Abstract

This study conducts a detailed friction-based performance analysis of stabilizer bar bush seals through numerical simulations. Utilizing state-of-the-art Finite Element Analysis (FEA) tools, the research aims to evaluate how varying levels of friction coefficients impact the mechanical integrity and functionality of bush seals within automotive stabilizer bars. By systematically altering the friction coefficients from 0.1 to 0.5, the investigation assesses the resulting changes in reaction forces and stress distribution across the seal components. The primary focus is on understanding how different friction settings influence the operational performance of the seals, particularly in terms of wear patterns, durability, and the ability to maintain effective load transmission between the stabilizer bar and its adjoining components.
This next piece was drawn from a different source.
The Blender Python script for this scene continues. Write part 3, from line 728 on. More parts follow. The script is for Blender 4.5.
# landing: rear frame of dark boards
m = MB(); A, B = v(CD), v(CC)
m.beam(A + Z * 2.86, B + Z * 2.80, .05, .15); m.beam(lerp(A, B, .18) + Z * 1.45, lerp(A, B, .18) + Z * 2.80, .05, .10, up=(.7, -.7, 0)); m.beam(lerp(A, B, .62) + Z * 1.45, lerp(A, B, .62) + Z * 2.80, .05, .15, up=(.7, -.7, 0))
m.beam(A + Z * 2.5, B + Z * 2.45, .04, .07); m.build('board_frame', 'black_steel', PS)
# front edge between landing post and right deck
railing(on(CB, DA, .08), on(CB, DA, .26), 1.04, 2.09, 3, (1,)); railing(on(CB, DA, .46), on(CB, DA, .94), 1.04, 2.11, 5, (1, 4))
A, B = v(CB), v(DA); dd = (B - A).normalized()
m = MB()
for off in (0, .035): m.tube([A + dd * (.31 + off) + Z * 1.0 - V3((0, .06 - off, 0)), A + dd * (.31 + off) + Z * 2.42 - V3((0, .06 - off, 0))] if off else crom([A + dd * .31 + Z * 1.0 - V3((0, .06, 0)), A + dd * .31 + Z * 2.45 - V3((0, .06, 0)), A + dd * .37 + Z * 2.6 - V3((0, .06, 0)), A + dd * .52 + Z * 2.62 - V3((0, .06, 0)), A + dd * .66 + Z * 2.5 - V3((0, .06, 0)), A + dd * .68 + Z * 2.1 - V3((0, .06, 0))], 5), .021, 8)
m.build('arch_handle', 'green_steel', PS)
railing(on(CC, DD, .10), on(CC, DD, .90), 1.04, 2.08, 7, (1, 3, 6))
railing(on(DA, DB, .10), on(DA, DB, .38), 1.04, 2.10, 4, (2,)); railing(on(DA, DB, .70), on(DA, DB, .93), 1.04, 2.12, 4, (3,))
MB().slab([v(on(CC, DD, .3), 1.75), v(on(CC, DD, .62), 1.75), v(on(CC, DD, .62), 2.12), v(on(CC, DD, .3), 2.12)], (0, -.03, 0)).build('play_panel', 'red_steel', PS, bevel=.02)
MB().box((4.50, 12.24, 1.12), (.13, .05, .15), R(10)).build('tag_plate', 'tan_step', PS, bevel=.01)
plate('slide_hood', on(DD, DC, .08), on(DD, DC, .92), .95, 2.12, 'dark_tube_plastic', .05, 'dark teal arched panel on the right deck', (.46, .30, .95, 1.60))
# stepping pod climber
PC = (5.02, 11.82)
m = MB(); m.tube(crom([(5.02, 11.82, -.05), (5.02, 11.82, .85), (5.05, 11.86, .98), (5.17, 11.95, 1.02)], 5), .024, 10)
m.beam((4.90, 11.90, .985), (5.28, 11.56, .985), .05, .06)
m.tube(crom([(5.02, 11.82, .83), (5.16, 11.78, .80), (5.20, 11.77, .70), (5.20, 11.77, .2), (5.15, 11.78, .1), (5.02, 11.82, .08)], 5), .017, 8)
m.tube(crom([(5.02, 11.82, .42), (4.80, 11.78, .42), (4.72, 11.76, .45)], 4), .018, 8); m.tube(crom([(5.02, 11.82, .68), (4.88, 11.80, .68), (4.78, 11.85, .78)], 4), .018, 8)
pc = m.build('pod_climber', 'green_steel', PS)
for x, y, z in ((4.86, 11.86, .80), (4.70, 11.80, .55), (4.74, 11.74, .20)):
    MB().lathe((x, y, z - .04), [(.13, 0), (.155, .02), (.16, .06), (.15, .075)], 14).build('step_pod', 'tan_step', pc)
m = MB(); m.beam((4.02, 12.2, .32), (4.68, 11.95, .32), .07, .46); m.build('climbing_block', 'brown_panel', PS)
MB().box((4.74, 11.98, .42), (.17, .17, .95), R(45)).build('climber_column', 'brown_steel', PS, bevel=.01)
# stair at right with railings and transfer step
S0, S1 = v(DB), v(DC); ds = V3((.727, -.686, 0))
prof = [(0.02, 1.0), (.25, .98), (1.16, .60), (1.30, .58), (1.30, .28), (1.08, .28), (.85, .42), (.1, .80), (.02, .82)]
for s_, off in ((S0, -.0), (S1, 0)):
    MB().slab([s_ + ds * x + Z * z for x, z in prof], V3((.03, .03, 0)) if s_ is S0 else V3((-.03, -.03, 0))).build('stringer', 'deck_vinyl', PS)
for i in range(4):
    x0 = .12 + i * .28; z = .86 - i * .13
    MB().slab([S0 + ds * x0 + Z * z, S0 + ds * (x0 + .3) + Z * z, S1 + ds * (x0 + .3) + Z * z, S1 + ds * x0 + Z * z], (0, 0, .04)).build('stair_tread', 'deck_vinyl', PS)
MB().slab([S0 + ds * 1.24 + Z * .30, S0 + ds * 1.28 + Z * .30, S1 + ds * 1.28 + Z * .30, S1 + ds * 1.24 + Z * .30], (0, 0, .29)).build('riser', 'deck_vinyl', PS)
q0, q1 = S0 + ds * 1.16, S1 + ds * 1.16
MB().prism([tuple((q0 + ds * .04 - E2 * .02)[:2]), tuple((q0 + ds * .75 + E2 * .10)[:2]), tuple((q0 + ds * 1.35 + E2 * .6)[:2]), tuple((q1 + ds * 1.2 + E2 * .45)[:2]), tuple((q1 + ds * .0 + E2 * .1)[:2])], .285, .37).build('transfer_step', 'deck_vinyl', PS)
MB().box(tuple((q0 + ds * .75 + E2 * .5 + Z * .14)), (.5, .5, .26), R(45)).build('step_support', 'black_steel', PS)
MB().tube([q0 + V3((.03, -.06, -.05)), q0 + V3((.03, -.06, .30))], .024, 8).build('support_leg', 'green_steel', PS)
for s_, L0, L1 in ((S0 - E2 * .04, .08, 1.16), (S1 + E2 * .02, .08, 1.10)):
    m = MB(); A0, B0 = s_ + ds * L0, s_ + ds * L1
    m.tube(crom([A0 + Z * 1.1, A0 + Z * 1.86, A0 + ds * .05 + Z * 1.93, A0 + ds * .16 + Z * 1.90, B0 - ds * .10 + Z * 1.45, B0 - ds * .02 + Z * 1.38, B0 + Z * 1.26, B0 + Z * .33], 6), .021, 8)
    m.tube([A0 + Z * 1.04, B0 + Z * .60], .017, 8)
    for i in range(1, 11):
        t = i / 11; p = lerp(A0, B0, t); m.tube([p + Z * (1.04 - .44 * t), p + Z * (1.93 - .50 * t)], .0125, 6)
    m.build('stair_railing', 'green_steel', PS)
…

Key performance metrics such as seal deformation, stress resistance, and longevity under cyclic loading conditions are analyzed to provide insights into the optimal frictional properties required for maximizing seal efficiency. The outcomes of this simulation study are expected to offer valuable guidelines for the design and material selection of bush seals, aiming to enhance the overall stability and noise, vibration, and harshness (NVH) characteristics of automotive suspension systems. Recommendations for future research will include exploring the impact of material heterogeneity and geometric modifications on the frictional behavior of stabilizer bar bush seals. This work sets a foundation for advancing the design standards of automotive bush seals by integrating friction considerations into the simulation protocols for component testing.